Scene script records:
<<<<
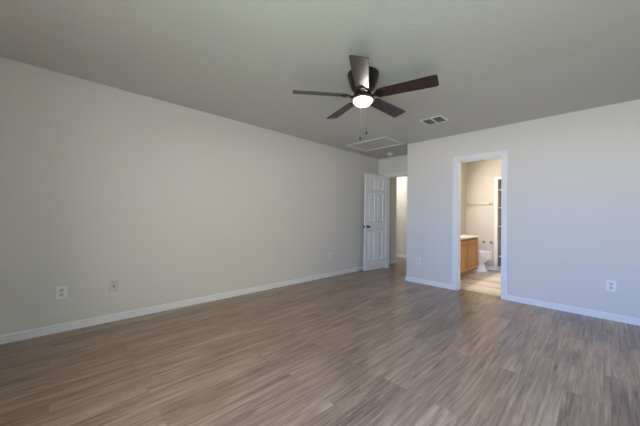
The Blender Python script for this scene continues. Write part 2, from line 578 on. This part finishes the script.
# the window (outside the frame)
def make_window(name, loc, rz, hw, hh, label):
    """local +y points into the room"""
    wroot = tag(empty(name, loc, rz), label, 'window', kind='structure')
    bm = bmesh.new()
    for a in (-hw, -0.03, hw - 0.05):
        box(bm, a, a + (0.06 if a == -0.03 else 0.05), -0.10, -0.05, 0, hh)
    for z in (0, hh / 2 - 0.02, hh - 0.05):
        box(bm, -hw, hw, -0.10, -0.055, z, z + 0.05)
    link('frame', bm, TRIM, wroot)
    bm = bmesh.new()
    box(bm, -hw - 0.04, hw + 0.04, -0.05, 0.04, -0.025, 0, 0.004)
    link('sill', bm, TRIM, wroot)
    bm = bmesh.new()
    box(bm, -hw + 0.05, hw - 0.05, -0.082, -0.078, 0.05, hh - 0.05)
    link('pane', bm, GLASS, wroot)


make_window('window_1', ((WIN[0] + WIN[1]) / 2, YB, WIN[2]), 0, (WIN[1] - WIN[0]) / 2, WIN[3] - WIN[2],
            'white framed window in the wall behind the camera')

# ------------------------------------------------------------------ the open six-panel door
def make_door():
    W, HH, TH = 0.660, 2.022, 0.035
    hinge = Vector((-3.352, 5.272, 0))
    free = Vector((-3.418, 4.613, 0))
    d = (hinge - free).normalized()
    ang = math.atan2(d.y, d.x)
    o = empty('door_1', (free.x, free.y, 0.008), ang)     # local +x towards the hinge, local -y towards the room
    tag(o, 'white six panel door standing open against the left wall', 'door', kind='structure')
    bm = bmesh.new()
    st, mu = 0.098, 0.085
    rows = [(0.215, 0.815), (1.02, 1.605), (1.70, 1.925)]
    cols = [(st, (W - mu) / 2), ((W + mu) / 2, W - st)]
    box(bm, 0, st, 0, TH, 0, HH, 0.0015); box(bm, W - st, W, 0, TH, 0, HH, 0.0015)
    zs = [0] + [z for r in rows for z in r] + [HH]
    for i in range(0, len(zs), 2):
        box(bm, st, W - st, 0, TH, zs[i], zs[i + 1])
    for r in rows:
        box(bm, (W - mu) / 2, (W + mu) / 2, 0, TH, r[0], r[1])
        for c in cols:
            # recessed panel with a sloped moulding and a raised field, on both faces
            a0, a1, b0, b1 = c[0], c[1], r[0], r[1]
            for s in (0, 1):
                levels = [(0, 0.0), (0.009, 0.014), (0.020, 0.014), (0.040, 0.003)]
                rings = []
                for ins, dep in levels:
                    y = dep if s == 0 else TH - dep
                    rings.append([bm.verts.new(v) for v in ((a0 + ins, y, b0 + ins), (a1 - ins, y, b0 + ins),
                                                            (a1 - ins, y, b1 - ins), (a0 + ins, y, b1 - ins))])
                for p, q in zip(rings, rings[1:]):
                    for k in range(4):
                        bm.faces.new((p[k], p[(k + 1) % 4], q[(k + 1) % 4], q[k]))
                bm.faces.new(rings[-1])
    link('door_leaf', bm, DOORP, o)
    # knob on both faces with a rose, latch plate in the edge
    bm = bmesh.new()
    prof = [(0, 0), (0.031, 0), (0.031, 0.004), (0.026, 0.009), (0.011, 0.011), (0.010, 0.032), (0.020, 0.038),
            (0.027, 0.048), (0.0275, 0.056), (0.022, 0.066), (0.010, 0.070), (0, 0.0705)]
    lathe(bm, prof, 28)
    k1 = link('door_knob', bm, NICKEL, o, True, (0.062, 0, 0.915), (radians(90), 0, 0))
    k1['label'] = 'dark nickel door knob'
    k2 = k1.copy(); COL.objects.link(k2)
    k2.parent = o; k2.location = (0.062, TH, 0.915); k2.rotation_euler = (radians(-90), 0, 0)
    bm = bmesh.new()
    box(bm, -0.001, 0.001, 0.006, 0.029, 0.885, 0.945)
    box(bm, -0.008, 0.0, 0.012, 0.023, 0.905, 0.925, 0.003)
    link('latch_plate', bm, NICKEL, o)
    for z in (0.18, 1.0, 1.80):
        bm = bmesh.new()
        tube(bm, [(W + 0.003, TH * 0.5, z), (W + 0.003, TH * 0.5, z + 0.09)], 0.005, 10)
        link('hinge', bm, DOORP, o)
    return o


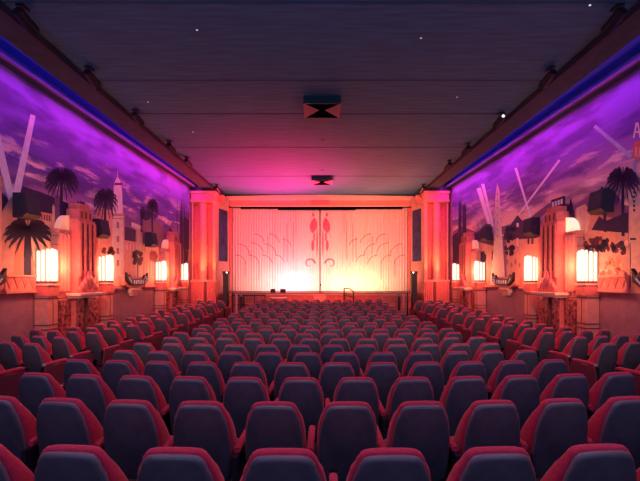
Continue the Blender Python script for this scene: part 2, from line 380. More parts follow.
>>>>
### Problem details:
Using the data above, print every line exactly, omitting pictures.

### Written answer:
The Blender Python script for this scene continues. Write part 2, from line 578 on. This part finishes the script.
# the window (outside the frame)
def make_window(name, loc, rz, hw, hh, label):
    """local +y points into the room"""
    wroot = tag(empty(name, loc, rz), label, 'window', kind='structure')
    bm = bmesh.new()
    for a in (-hw, -0.03, hw - 0.05):
        box(bm, a, a + (0.06 if a == -0.03 else 0.05), -0.10, -0.05, 0, hh)
    for z in (0, hh / 2 - 0.02, hh - 0.05):
        box(bm, -hw, hw, -0.10, -0.055, z, z + 0.05)
    link('frame', bm, TRIM, wroot)
    bm = bmesh.new()
    box(bm, -hw - 0.04, hw + 0.04, -0.05, 0.04, -0.025, 0, 0.004)
    link('sill', bm, TRIM, wroot)
    bm = bmesh.new()
    box(bm, -hw + 0.05, hw - 0.05, -0.082, -0.078, 0.05, hh - 0.05)
    link('pane', bm, GLASS, wroot)


make_window('window_1', ((WIN[0] + WIN[1]) / 2, YB, WIN[2]), 0, (WIN[1] - WIN[0]) / 2, WIN[3] - WIN[2],
            'white framed window in the wall behind the camera')

# ------------------------------------------------------------------ the open six-panel door
def make_door():
    W, HH, TH = 0.660, 2.022, 0.035
    hinge = Vector((-3.352, 5.272, 0))
    free = Vector((-3.418, 4.613, 0))
    d = (hinge - free).normalized()
    ang = math.atan2(d.y, d.x)
    o = empty('door_1', (free.x, free.y, 0.008), ang)     # local +x towards the hinge, local -y towards the room
    tag(o, 'white six panel door standing open against the left wall', 'door', kind='structure')
    bm = bmesh.new()
    st, mu = 0.098, 0.085
    rows = [(0.215, 0.815), (1.02, 1.605), (1.70, 1.925)]
    cols = [(st, (W - mu) / 2), ((W + mu) / 2, W - st)]
    box(bm, 0, st, 0, TH, 0, HH, 0.0015); box(bm, W - st, W, 0, TH, 0, HH, 0.0015)
    zs = [0] + [z for r in rows for z in r] + [HH]
    for i in range(0, len(zs), 2):
        box(bm, st, W - st, 0, TH, zs[i], zs[i + 1])
    for r in rows:
        box(bm, (W - mu) / 2, (W + mu) / 2, 0, TH, r[0], r[1])
        for c in cols:
            # recessed panel with a sloped moulding and a raised field, on both faces
            a0, a1, b0, b1 = c[0], c[1], r[0], r[1]
            for s in (0, 1):
                levels = [(0, 0.0), (0.009, 0.014), (0.020, 0.014), (0.040, 0.003)]
                rings = []
                for ins, dep in levels:
                    y = dep if s == 0 else TH - dep
                    rings.append([bm.verts.new(v) for v in ((a0 + ins, y, b0 + ins), (a1 - ins, y, b0 + ins),
                                                            (a1 - ins, y, b1 - ins), (a0 + ins, y, b1 - ins))])
                for p, q in zip(rings, rings[1:]):
                    for k in range(4):
                        bm.faces.new((p[k], p[(k + 1) % 4], q[(k + 1) % 4], q[k]))
                bm.faces.new(rings[-1])
    link('door_leaf', bm, DOORP, o)
    # knob on both faces with a rose, latch plate in the edge
    bm = bmesh.new()
    prof = [(0, 0), (0.031, 0), (0.031, 0.004), (0.026, 0.009), (0.011, 0.011), (0.010, 0.032), (0.020, 0.038),
            (0.027, 0.048), (0.0275, 0.056), (0.022, 0.066), (0.010, 0.070), (0, 0.0705)]
    lathe(bm, prof, 28)
    k1 = link('door_knob', bm, NICKEL, o, True, (0.062, 0, 0.915), (radians(90), 0, 0))
    k1['label'] = 'dark nickel door knob'
    k2 = k1.copy(); COL.objects.link(k2)
    k2.parent = o; k2.location = (0.062, TH, 0.915); k2.rotation_euler = (radians(-90), 0, 0)
    bm = bmesh.new()
    box(bm, -0.001, 0.001, 0.006, 0.029, 0.885, 0.945)
    box(bm, -0.008, 0.0, 0.012, 0.023, 0.905, 0.925, 0.003)
    link('latch_plate', bm, NICKEL, o)
    for z in (0.18, 1.0, 1.80):
        bm = bmesh.new()
        tube(bm, [(W + 0.003, TH * 0.5, z), (W + 0.003, TH * 0.5, z + 0.09)], 0.005, 10)
        link('hinge', bm, DOORP, o)
    return o


Continue the Blender Python script for this scene: part 2, from line 380. More parts follow.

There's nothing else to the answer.